Sebagai lembaga negara yang berwenang untuk mengeluarkan rekomendasi yang berkaitan dengan pembenahan sistem, Ombudsman mendorong agar pihak Ditjen Imigrasi Kemenkumham dan jajaran membuka permasalahan yang terjadi. Ditjen Imigrasi harus menjelaskan mengapa paspor palsu Adelin atas nama Hendro Leonardi bisa dikeluarkan saat dia berstatus sebagai terpidana dan buron.
”Ombudsman mendorong Ditjen Imigrasi Kemenkumham untuk membenahi sistem yang ada agar masalah sistemik tidak berulang di masa depan.
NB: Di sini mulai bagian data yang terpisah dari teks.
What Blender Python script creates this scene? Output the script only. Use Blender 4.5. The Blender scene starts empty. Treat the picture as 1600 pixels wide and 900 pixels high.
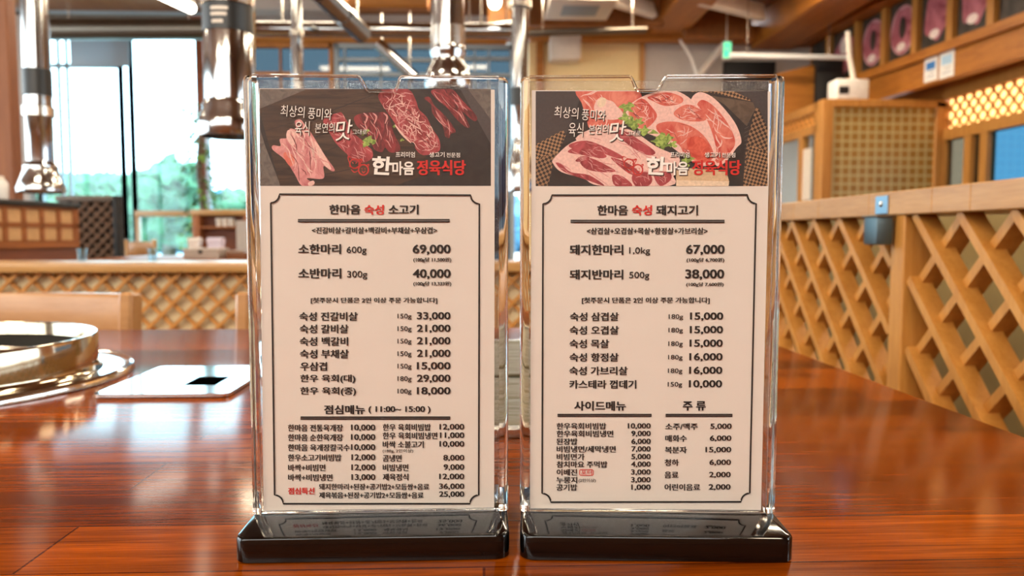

Pesannya adalah modus yang sama masih bisa terulang di masa mendatang sehingga ini harus menjadi isu sensitif dan prioritas yang harus diselesaikan,” kata Robert.
Ombudsman mendorong Ditjen Imigrasi Kemenkumham untuk membenahi sistem yang ada agar masalah sistemik tidak berulang di masa depan. Pesannya adalah modus yang sama masih bisa terulang di masa mendatang. (Robert Endi Na Jaweng)
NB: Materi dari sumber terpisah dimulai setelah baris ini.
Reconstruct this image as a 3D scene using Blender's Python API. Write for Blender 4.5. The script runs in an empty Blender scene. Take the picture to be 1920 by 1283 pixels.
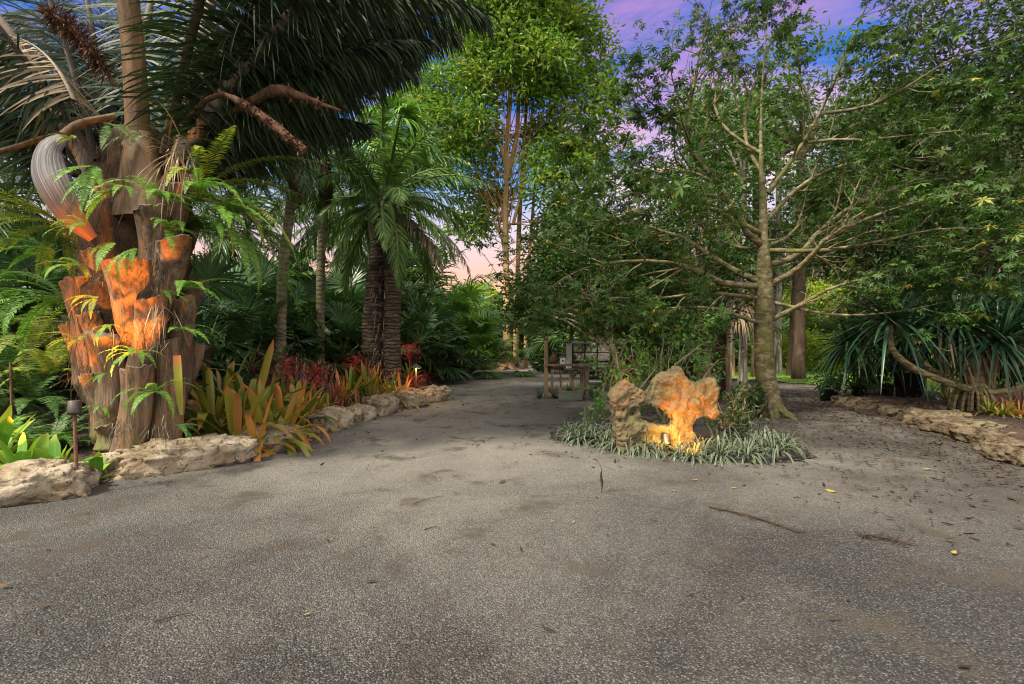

Lebih lanjut, Robert menjelaskan bahwa penyelesaian sengkarut data keimigrasian ini juga sangat penting ke depan karena akan berkaitan dengan penegakan hukum. Saat ini, jumlah buronan di Indonesia banyak yang masih tidak diketahui keberadaannya.
Kesiapan sistem imigrasi untuk mendeteksi secara dini para buron ini dibutuhkan dalam upaya penegakan hukum. Celah para buron bisa melenggang besar dan tidak terdeteksi sistem keimigrasian harus ditutup. Jika diperlukan, harus ada satu sistem terintegrasi antara Direktorat Jenderal Kependudukan dan Pencatatan Sipil (Disdukcapil) Kementerian Dalam Negeri, Ditjen Imigrasi, kepolisian, dan Kejaksaan Agung untuk mengeksekusi para buron.
”Ini kan berkaitan dengan penegakan hukum pro justisia. Jadi, harus dilihat sebagai rangkaian serius yang memengaruhi kualitas penegakan hukum ke depan. Ini juga berkaitan dengan martabat negara karena kasus ini justru awalnya diketahui oleh otoritas negara Singapura,” kata Robert.